Peninsula Press staff writer Chris Rogers contributed to this article.
Palo Alto voters overwhelmingly opposed a ballot measure that would have given residents more say over Fire Department staffing levels.
Nearly 75 percent of voters were against the measure.
City firefighters had collected 7,000 signatures to put Measure R on the ballot, arguing that citizens should have more say over Fire Department staffing levels. The measure would have required two public hearings and a citywide election to close fire stations or reduce staff.
Palo Alto’s mayor and all members of the City Council opposed the idea. Councilman Larry Klein said it would have been a mistake to make the department “immune to any reduction in the number of firefighters or fire stations.” Reducing staff would become nearly impossible, he said, because of the city’s one-year budget cycle and the time it takes to put initiatives on the ballot.
“If someone wants to reduce the number of firefighters, the earliest it could get on the ballot would be four months after the budget went into effect,” he said.

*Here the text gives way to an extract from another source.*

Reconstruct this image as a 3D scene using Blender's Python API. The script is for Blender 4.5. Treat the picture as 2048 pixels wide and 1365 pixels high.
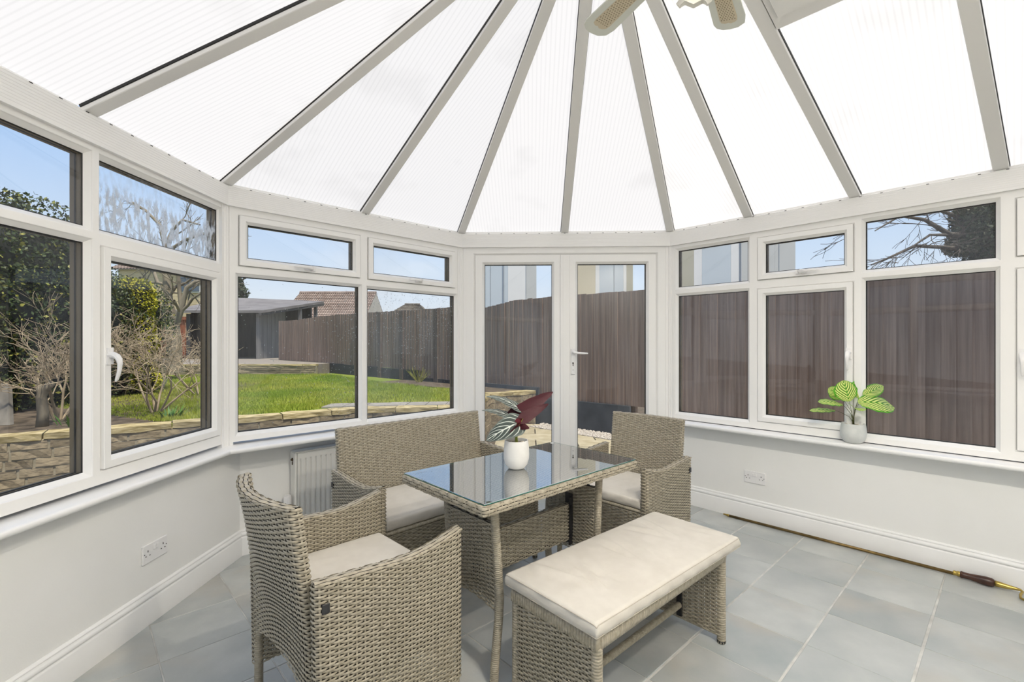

The firefighters union countered that all the city would have to do is amend the budget.
Tony Spitaleri, president of Palo Alto Professional Firefighters, Local 1319, said the measure was necessary because the city too often has left vacancies open. The police chief, for example, now acts as the interim fire chief. Spitaleri also worries that fire stations could be closed.
While Palo Alto’s population has grown, the Fire Department’s staffing level hasn’t increased since 1970, Spitaleri said. “We can’t reduce staffing any more without response times going up,” he said. The Palo Alto department’s average response time — measured from when a call comes in to when a truck arrives — has increased over the past four years, according to a Fire Department study.

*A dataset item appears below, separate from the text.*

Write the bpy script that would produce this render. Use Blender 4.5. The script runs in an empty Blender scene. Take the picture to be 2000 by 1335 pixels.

The average response time last year was 5 minutes 37 seconds, slower than the maximum five minutes the National Institute of Health recommends, the study said.

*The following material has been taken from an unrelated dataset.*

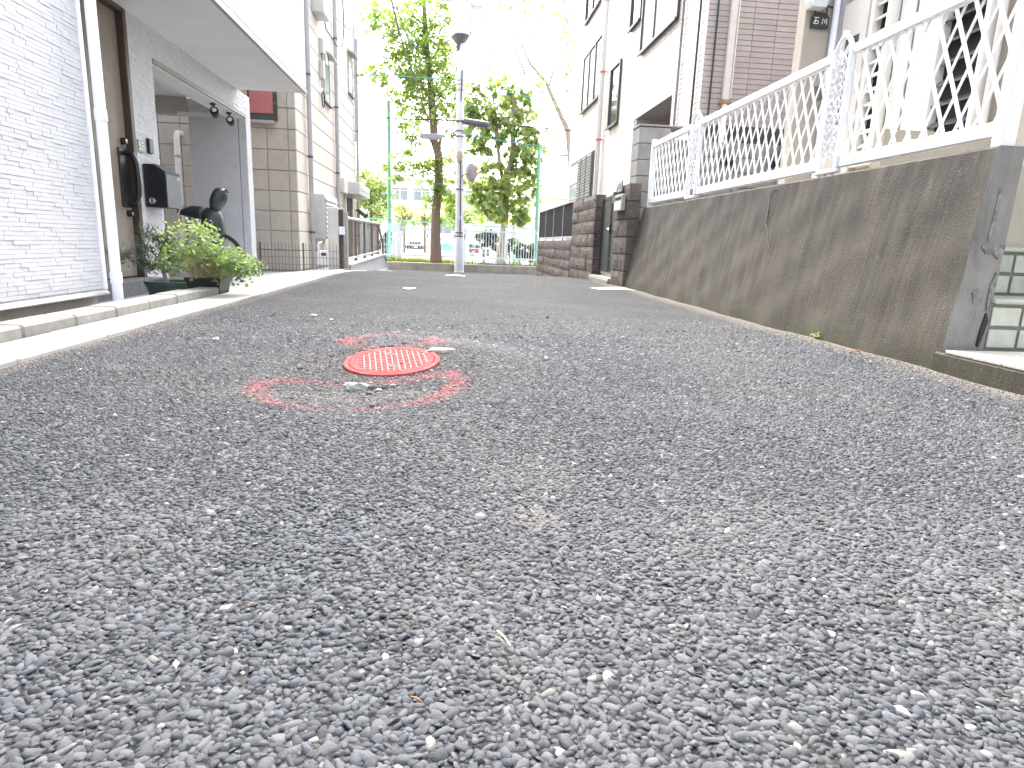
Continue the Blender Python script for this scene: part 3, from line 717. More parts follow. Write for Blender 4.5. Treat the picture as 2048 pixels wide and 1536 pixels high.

But former mayor and council member Dena Mossar said the issue has more to do with governance than public safety. “It’s a question of who should be making decisions — not a question of response times.”
Klein said the 1970 comparison is misleading. That was the year the Palo Alto and Stanford fire departments merged. Inevitably, he said, mergers resulted in job redundancies and the need for reductions. “Since the merger, there haven’t been major reductions,” Klein said.
“Safe Palo Alto,” the campaign against Measure R, raised more than $60,000, according the city clerk’s office. Union President Spitaleri said that firefighters loaned $35,000 to the campaign for Measure R.